The NFL has urged the U.S. Commodity Futures Trading Commission (CFTC) to strengthen oversight of prediction markets tied to football outcomes.
The league argues that certain event contracts resemble sports betting products. Warning that these contracts threaten game integrity, the league’s request focuses heavily on markets tracking specific, isolated in-game events.
Additionally, the NFL says current rules do not adequately address manipulation risks. This push arrives as prediction markets expand their sports offerings rapidly.
Key Prediction Market Rules and Contracts Under Scrutiny
In an open letter, The NFL specifically targets prediction market contracts tied to micro-level football events. These include outcomes such as the first play of a drive or a missed field goal. They also include first pass completions and other isolated in-game actions.
Furthermore, the league highlights injury-related or insider-sensitive outcomes as especially concerning. It argues these markets create opportunities for unfair informational advantages.
The NFL says these contracts are risky because they depend on narrow, high-impact moments. Therefore, a single player action could shift market results instantly.
In addition, the league warns that insiders could exploit non-public information. This concern extends to data that normal fans cannot access in real time. As a result, the NFL believes these markets blur lines between finance and gambling.
Broader Scope of the NFL’s Regulatory Request
The NFL views prediction markets as functionally similar to traditional sports betting platforms. Therefore, it argues they should follow comparable rules and oversight structures.
The league is pushing for safeguards identical to those applied to US online sportsbooks, arguing that consistent standards will reduce confusion across regulated markets. This includes asking the CFTC to raise the age limit of prediction market users who can purchase contracts from 18 to 21.

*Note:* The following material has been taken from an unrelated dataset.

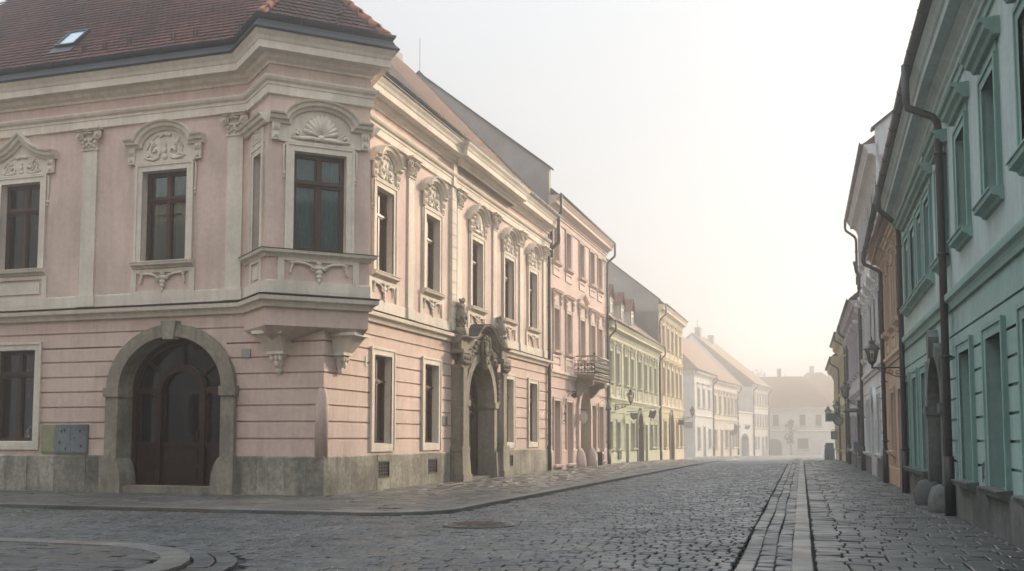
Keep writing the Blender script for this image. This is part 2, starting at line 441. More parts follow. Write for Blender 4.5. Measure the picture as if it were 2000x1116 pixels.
def capital(mb, cx, z0, z1, w, y=0., p=.07):
    h = z1 - z0
    mb.box(cx - w / 2 - .03, cx + w / 2 + .03, y - p - .03, y, z0 - .03, z0 + .03)
    mb.box(cx - w * .5, cx + w * .5, y - p - .02, y, z0 + .03, z1 - h * .18)
    mb.box(cx - w * .86, cx + w * .86, y - p - .20, y, z1 - h * .09, z1)
    mb.box(cx - w * .74, cx + w * .74, y - p - .14, y, z1 - h * .17, z1 - h * .09)
    for sgn in (-1, 1):
        for rr, dd in ((.19, .0), (.12, .03), (.05, .06)):
            mb.tube([(cx + sgn * w * .62 + rr * h * math.cos(a), y - p - .08 - dd, z1 - h * .35 + rr * h * math.sin(a)) for a in [k * PI / 6 for k in range(13)]], h * .045, 5)
        mb.blob(cx + sgn * w * .62, y - p - .09, z1 - h * .35, h * .15, .05, h * .15)
        for dx, dz, s in ((.36, .12, .9), (.42, .32, 1.), (.16, .2, .9), (.2, .45, .8)): mb.blob(cx + sgn * w * dx, y - p - .04, z0 + h * dz, w * .11 * s, .06, h * .11 * s)
        mb.tube([(cx, y - p - .03, z1 - h * .50), (cx + sgn * w * .2, y - p - .09, z1 - h * .60), (cx + sgn * w * .42, y - p - .05, z1 - h * .42)], h * .045, 5)
        mb.tube([(cx + sgn * w * .3, y - p - .1, z1 - h * .24), (cx + sgn * w * .12, y - p - .12, z1 - h * .27), (cx, y - p - .12, z1 - h * .22)], h * .04, 5)
    mb.blob(cx, y - p - .10, z1 - h * .12, w * .16, .09, h * .11); mb.blob(cx, y - p - .03, z0 + h * .34, w * .13, .07, h * .18); mb.blob(cx, y - p - .02, z0 + h * .1, w * .08, .05, h * .09)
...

The NFL’s request also builds on earlier integrity efforts. For example, the league previously raised concerns about prediction market Super Bowl advertising restrictions. It also warned operators about integrity risks tied to sports-related contracts.
Moreover, the league continues to monitor how prediction markets influence public engagement with NFL picks and wagering behavior. It also notes potential confusion with pricing models used in NFL odds markets.
Concerns Over Player Props and Insider Information
The NFL also raises concerns about player performance bets, including “unders.” It argues these wagers may incentivize harassment or pressure on athletes. Additionally, it warns that granular betting markets could misuse performance data. This includes tracking real-time statistics at a highly detailed level.
Furthermore, the league highlights risks tied to micro-event contracts. These contracts could allow individuals to exploit insider knowledge.
For instance, injury status or play-calling tendencies could influence outcomes. Therefore, the NFL argues that these markets require stricter controls.
NFL Pushes for Alignment Between Betting and Prediction Market Rules
The NFL’s actions reflect growing tension between prediction markets and regulated sports betting. It argues that both systems now overlap in structure and risk exposure. Moreover, the league seeks regulatory alignment to protect competitive integrity.
As US sports wagering continues to expand, oversight gaps remain a concern. Therefore, the NFL is pushing regulators to close those gaps quickly. The league expects tighter rules as prediction markets deepen their sports focus.
Ultimately, this stance could reshape how event-based trading evolves in the United States.
Regulatory Outlook and Future Direction
The CFTC now faces increasing pressure to define clear boundaries for sports-linked contracts. Additionally, market operators may need to redesign offerings to comply with stricter standards.
Meanwhile, the NFL is likely to continue advocating for tighter enforcement. As a result, prediction markets and traditional sportsbooks may converge under similar regulatory expectations.